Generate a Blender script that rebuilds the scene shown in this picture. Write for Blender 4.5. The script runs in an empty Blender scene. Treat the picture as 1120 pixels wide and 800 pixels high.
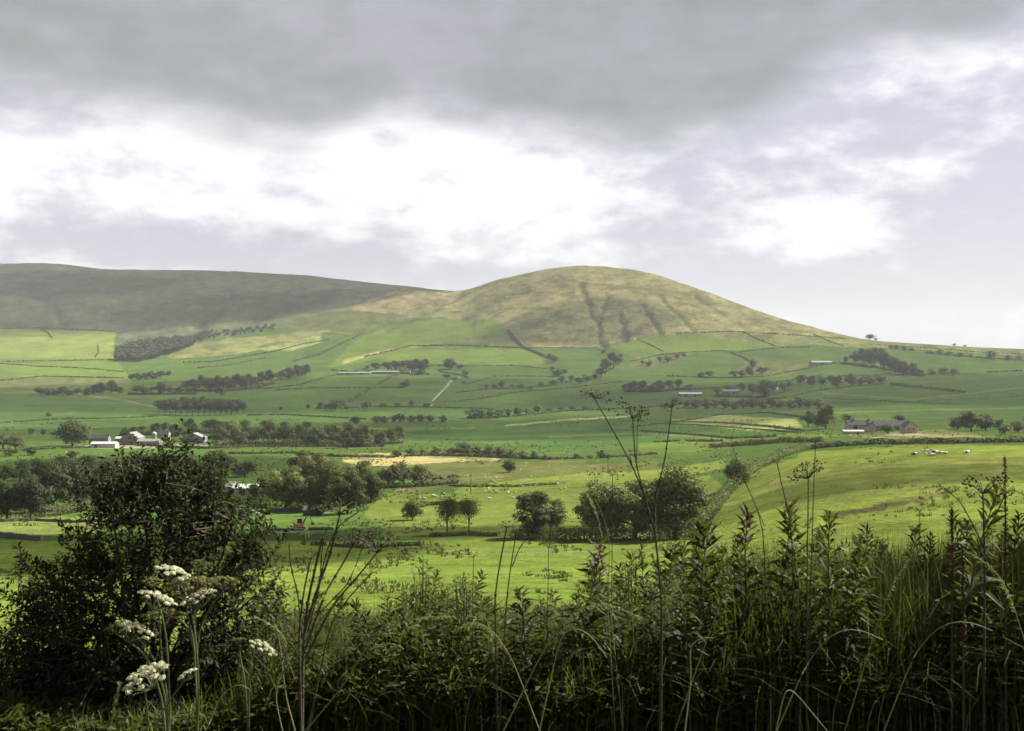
import bpy, math, random
import numpy as np
from mathutils import Vector, Matrix

rng = np.random.default_rng(11)
random.seed(11)
S = bpy.context.scene
COL = S.collection
R = math.radians
# survey plan: the valley was measured from the view point, in photo columns/rows at 1200 px focal length
F, CX, CY = 1200.0, 560.0, 400.0

# ------------------------------------------------------------------ materials
MATS = {}

def nodes(mat):
    mat.use_nodes = True
    nt = mat.node_tree
    nt.nodes.clear()
    return nt, nt.nodes, nt.links

def mnode(nt, op, a, b=None, c=None):
    n = nt.nodes.new('ShaderNodeMath'); n.operation = op
    for i, v in enumerate((a, b, c)):
        if v is None: continue
        if isinstance(v, (int, float)): n.inputs[i].default_value = v
        else: nt.links.new(v, n.inputs[i])
    return n.outputs[0]

def mix_rgb(nt, fac, a, b, mode='MIX'):
    n = nt.nodes.new('ShaderNodeMix'); n.data_type = 'RGBA'; n.blend_type = mode
    n.clamp_factor = True
    for sock, v in ((n.inputs[0], fac), (n.inputs[6], a), (n.inputs[7], b)):
        if isinstance(v, (int, float)): sock.default_value = v
        elif isinstance(v, (tuple, list)): sock.default_value = (*v[:3], 1)
        else: nt.links.new(v, sock)
    return n.outputs[2]

def noise(nt, scale, detail=4, rough=.55, coord=None, w=None):
    n = nt.nodes.new('ShaderNodeTexNoise')
    n.inputs['Scale'].default_value = scale
    n.inputs['Detail'].default_value = detail
    n.inputs['Roughness'].default_value = rough
    if coord is not None: nt.links.new(coord, n.inputs['Vector'])
    return n.outputs[0]

def leaf_mat(name, col, col2, transl=.3, rough=.6, spec=.25, nscale=1.5, tcol=None):
    m = bpy.data.materials.new(name); nt, N, L = nodes(m)
    out = N.new('ShaderNodeOutputMaterial')
    tc = N.new('ShaderNodeTexCoord')
    at = N.new('ShaderNodeAttribute'); at.attribute_name = 'var'
    oi = N.new('ShaderNodeObjectInfo')
    nz = noise(nt, nscale, 3, .6, tc.outputs['Object'])
    f = mnode(nt, 'ADD', mnode(nt, 'MULTIPLY', at.outputs['Fac'], .55), mnode(nt, 'MULTIPLY', nz, .45))
    f = mnode(nt, 'ADD', f, mnode(nt, 'MULTIPLY', mnode(nt, 'SUBTRACT', oi.outputs['Random'], .5), .5))
    c = mix_rgb(nt, f, col, col2)
    p = N.new('ShaderNodeBsdfPrincipled'); L.new(c, p.inputs['Base Color'])
    p.inputs['Roughness'].default_value = rough
    p.inputs['Specular IOR Level'].default_value = spec
    if transl > 0:
        t = N.new('ShaderNodeBsdfTranslucent')
        tcn = mix_rgb(nt, 1.0, c, tcol or (1.5, 1.7, .7), 'MULTIPLY')
        L.new(tcn, t.inputs['Color'])
        mx = N.new('ShaderNodeMixShader'); mx.inputs[0].default_value = transl
        L.new(p.outputs[0], mx.inputs[1]); L.new(t.outputs[0], mx.inputs[2])
        L.new(mx.outputs[0], out.inputs[0])
    else:
        L.new(p.outputs[0], out.inputs[0])
    MATS[name] = m
    return m

def plain_mat(name, col, col2=None, scale=2.0, rough=.8, spec=.3, bump=0.0, stretch=None):
    m = bpy.data.materials.new(name); nt, N, L = nodes(m)
    out = N.new('ShaderNodeOutputMaterial')
    tc = N.new('ShaderNodeTexCoord')
    co = tc.outputs['Object']
    if stretch:
        mp = N.new('ShaderNodeMapping'); mp.inputs['Scale'].default_value = stretch
        L.new(co, mp.inputs[0]); co = mp.outputs[0]
    nz = noise(nt, scale, 5, .6, co)
    rp = N.new('ShaderNodeValToRGB')
    rp.color_ramp.elements[0].position = .3; rp.color_ramp.elements[1].position = .7
    rp.color_ramp.elements[0].color = (*col, 1); rp.color_ramp.elements[1].color = (*(col2 or [x * .75 for x in col]), 1)
    L.new(nz, rp.inputs[0])
    p = N.new('ShaderNodeBsdfPrincipled'); L.new(rp.outputs[0], p.inputs['Base Color'])
    p.inputs['Roughness'].default_value = rough; p.inputs['Specular IOR Level'].default_value = spec
    if bump:
        b = N.new('ShaderNodeBump'); b.inputs['Strength'].default_value = bump; b.inputs['Distance'].default_value = .05
        L.new(nz, b.inputs['Height']); L.new(b.outputs[0], p.inputs['Normal'])
    L.new(p.outputs[0], out.inputs[0])
    MATS[name] = m
    return m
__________
- _What to work on_
Give only the number of lines in the listing above that include the string "scene".

- _Solution_
2